Extending into the early morning of Friday, Trustees tackled various significant changes for the district’s 42,000 students, including adjustments to the school day, elementary attendance zones, district goals, and the expansion of PreK from half-day to full-day for qualifying students. 

Review the entire agenda

The agenda review meeting will set up next week’s regular meeting as the district celebrates Board Appreciation Month. The community is invited to our celebration at 5:45 p.m. Jan. 23 at the LEO Conference Center. 

District considers adjusting school day schedules to add play, meet special program needs and improve bus driver staffing

More time for play, enrichment and tutorial periods – with an eye toward meeting requirements for trade and rigorous academic programs – is leading Trustees to consider an adjustment to school start times and lengthening the school day. 

The district is considering adding minutes to all three levels to offer more flexibility in the school day, something that was quickly identified as a priority of teachers and school staff. 

In secondary schools, a longer day would allow for specialized study, such as career and technical education and International Baccalaureate programs.  For elementary, the extra minutes would allow for more “wiggle” or “play” time. Many of Leander ISD’s peer districts, like Round Rock ISD and Lake Travis ISD, have similar bell schedules with these goals in mind. 

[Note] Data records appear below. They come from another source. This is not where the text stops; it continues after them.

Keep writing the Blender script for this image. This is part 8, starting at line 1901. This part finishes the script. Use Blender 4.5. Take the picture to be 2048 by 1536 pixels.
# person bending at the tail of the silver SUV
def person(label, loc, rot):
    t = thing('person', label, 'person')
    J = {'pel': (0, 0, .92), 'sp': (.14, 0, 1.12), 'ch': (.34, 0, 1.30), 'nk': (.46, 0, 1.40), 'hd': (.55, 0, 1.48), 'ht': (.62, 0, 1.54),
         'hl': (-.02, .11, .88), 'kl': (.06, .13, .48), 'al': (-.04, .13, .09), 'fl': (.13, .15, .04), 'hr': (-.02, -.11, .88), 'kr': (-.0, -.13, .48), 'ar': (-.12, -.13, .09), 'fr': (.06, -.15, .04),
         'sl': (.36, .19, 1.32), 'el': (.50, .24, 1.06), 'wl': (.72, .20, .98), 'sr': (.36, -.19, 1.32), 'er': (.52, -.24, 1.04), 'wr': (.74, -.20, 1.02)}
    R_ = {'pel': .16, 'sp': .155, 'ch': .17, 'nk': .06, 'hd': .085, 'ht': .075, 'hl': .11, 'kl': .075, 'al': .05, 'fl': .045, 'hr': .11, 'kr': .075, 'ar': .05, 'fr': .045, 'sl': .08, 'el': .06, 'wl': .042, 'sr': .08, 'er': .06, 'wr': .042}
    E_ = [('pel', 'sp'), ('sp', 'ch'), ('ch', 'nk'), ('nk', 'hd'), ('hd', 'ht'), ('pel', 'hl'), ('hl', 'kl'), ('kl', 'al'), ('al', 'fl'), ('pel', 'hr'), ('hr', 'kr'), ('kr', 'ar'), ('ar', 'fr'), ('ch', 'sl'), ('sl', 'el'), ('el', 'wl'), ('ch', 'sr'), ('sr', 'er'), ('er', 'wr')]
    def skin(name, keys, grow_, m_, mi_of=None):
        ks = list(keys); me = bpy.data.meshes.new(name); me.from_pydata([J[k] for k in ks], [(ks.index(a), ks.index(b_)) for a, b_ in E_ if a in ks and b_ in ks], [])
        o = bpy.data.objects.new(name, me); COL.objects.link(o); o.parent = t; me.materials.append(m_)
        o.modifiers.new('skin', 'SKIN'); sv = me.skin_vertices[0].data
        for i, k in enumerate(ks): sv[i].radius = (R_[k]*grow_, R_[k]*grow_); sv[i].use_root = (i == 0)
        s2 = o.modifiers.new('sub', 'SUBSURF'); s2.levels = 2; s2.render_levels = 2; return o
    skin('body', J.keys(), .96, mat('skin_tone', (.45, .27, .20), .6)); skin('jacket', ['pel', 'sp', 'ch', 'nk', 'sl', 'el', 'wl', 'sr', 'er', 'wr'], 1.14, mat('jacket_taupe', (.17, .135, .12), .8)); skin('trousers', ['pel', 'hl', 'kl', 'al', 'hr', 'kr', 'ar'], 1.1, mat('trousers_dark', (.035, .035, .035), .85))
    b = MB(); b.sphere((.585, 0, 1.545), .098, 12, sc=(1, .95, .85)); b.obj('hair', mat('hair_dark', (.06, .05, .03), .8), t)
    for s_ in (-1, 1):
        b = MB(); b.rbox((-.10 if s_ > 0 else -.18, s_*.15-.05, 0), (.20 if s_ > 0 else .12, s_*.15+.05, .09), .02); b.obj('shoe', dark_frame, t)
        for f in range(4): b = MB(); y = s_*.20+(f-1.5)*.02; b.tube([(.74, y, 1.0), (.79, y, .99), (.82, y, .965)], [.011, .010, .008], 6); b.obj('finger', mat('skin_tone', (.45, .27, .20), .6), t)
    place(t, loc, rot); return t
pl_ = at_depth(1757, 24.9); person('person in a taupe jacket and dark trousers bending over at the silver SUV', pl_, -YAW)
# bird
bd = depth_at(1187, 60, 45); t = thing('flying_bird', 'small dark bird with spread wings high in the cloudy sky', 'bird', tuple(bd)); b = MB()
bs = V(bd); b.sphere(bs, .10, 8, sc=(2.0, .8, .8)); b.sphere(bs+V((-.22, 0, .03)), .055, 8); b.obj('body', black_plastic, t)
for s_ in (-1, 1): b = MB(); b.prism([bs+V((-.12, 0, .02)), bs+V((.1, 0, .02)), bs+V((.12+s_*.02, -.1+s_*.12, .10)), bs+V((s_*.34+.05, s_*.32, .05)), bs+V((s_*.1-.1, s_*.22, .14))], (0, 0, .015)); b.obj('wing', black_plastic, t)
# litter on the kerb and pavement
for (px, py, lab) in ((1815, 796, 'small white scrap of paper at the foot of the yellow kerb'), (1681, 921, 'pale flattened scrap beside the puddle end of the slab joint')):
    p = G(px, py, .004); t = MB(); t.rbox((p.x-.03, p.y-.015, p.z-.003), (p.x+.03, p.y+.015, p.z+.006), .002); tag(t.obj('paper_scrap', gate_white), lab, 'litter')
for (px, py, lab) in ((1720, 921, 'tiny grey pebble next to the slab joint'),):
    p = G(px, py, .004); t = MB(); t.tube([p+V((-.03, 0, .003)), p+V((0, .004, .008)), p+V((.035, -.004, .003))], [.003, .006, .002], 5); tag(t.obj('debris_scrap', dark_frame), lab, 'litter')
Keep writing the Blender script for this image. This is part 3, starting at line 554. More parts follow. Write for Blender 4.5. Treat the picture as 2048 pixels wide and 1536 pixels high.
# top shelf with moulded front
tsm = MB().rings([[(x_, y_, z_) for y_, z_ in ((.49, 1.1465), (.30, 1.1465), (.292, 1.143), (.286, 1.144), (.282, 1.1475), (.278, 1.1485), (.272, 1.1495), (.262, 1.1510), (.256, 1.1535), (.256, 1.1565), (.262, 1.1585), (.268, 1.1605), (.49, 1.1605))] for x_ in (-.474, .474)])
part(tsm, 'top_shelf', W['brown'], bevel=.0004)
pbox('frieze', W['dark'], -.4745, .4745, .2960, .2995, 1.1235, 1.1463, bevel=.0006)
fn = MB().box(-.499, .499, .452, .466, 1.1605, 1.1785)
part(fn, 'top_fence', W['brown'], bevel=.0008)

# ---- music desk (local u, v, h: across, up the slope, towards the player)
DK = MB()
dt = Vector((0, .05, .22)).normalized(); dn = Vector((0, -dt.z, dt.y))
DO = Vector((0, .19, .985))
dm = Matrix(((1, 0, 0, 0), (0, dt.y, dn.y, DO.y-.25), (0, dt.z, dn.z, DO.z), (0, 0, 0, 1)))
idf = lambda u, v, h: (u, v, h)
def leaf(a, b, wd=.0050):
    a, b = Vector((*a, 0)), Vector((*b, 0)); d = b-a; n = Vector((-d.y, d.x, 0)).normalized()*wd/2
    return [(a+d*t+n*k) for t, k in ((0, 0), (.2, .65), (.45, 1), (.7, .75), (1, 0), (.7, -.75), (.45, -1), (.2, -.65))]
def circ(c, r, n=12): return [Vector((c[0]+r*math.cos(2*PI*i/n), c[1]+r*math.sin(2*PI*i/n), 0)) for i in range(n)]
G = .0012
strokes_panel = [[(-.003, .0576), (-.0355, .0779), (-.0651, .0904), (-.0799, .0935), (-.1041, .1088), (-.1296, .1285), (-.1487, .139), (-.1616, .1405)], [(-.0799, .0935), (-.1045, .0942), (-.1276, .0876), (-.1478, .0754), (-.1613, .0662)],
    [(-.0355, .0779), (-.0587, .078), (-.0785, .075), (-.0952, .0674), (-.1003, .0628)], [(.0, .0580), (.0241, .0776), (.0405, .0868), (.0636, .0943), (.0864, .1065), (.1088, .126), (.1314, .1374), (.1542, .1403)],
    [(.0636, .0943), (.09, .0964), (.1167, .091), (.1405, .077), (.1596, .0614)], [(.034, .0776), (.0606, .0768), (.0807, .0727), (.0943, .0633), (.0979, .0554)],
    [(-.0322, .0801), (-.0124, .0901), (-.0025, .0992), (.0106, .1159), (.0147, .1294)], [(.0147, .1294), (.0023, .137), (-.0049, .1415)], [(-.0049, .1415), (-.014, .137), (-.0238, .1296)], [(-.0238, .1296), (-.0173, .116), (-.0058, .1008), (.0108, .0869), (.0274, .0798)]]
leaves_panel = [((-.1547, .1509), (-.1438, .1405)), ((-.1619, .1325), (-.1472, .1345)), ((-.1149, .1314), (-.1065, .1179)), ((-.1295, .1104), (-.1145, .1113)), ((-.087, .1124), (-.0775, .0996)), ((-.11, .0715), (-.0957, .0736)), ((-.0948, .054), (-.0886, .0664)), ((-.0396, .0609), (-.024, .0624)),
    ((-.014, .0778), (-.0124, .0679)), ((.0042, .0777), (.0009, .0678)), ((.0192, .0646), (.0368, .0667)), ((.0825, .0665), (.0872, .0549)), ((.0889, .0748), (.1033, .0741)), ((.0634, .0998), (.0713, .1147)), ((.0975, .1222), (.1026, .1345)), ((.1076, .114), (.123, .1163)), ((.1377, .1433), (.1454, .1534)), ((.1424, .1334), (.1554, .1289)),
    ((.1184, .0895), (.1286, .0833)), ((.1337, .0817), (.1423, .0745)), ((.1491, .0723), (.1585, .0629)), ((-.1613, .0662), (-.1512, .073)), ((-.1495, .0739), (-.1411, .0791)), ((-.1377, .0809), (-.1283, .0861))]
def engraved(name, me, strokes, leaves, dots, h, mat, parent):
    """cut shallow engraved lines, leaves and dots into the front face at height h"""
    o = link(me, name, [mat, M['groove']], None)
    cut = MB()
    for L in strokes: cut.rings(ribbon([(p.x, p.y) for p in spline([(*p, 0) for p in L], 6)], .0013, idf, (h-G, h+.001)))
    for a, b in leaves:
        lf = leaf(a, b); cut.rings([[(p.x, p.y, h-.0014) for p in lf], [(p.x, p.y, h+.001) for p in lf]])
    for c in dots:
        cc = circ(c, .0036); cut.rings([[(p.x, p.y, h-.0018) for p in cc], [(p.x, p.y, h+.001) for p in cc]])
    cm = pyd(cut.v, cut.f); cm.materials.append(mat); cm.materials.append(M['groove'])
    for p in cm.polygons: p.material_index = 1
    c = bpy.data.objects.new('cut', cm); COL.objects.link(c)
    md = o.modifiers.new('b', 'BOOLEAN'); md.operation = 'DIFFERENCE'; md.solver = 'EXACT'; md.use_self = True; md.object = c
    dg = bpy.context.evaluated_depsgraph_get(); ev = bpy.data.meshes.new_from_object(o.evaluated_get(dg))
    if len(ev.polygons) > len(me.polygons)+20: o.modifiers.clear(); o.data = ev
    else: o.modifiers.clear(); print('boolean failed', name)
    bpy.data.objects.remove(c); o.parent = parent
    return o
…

“More time at school for an elementary school student may create a less stressful day,” Board Vice President Aaron Johnson said. “That may seem a little counterintuitive, but it’s an interesting point.”

The Board will have another opportunity to discuss school start times during their Jan. 23 meeting. A draft the district is considering would set school times as:

  • 7:40 a.m. – 3 p.m. for elementary, adding 15 minutes; 
  • 8:20 a.m. – 3:40 p.m. for middle, adding 10 minutes; and 
  • 9 a.m. – 4:20 p.m. for high, adding 15 minutes. 

Adjusting the school start times would also allow for a triple-tier structure with transportation, creating enough separation in start times to allow most bus drivers to drive three routes instead of two. In addition to easing congestion for neighboring middle and high schools, this system could make it easier for filling open bus driver positions, which have been under-filled for several years. 

Board to Vote on PreK Expansion Proposal

The district expects its plan for expanding PreK from a half-day to a full-day program will grow from six community schools to 13 to accommodate an expected 94-percent increase in enrollment. With the adoption of House Bill 3, the state of Texas requires districts to offer full-day PreK for students who qualify. 

Research shows 90 percent of brain development occurs before age 5. PreK increases kindergarten readiness, language acquisition, and the odds a child will read on grade level by third grade. 

The district estimates the cost for PreK will be $4.2 million annually with an additional, first-year start-up expense of $2.5 million. The proposed plan would also include a limited tuition-based option to offset costs, allowing families who do not qualify for free PreK an opportunity to enroll their children. The Board could approve the proposal at its Jan. 23 meeting. 

Board Continues Discussion on Goals, District to Take Conversation to Community

Trustees discussed individual education plans for all students, a focus on early literacy, school choice, the Leander Way, and strategic planning during its continued discussion on the district’s goals. The district also presented details to the Board on the launch of six feeder-based community forums to support these discussions.

“The entire community is hearing each Board member talk about what each of us brings forward to be here,” Trustee Jim MacKay said. “Community-based accountability for me is our way to ensure our community has a seat. It’s critically important that we have more open discussions in this form in front of the community.”

Board members engaged in a lengthy and thoughtful discussion about objectives for the district to accomplish. They captured those items for continued discussion at its Jan. 23 regular meeting. 

District Launches Attendance Zoning Planning for 2021 

Schools will add 1,300 students every year for the next 10 years, resulting in four elementary schools exceeding 120 percent of their designed capacity by 2021, the year LISD will open its 28th elementary school on the Ronald Reagan corridor.

The district will start asking community members what they want to achieve with the opening of Nancy Tarvin Elementary School, located in the Palmera Bluff subdivision beginning in August 2021. The project team hopes to learn the community’s priorities for a zoning plan. Community preferences typically include a focus on maintaining feeder patterns, relieving overcrowded schools, balancing enrollments, or minimizing changes for students. LISD expects to give families at least 12 months of advance notice before the plan goes into effect.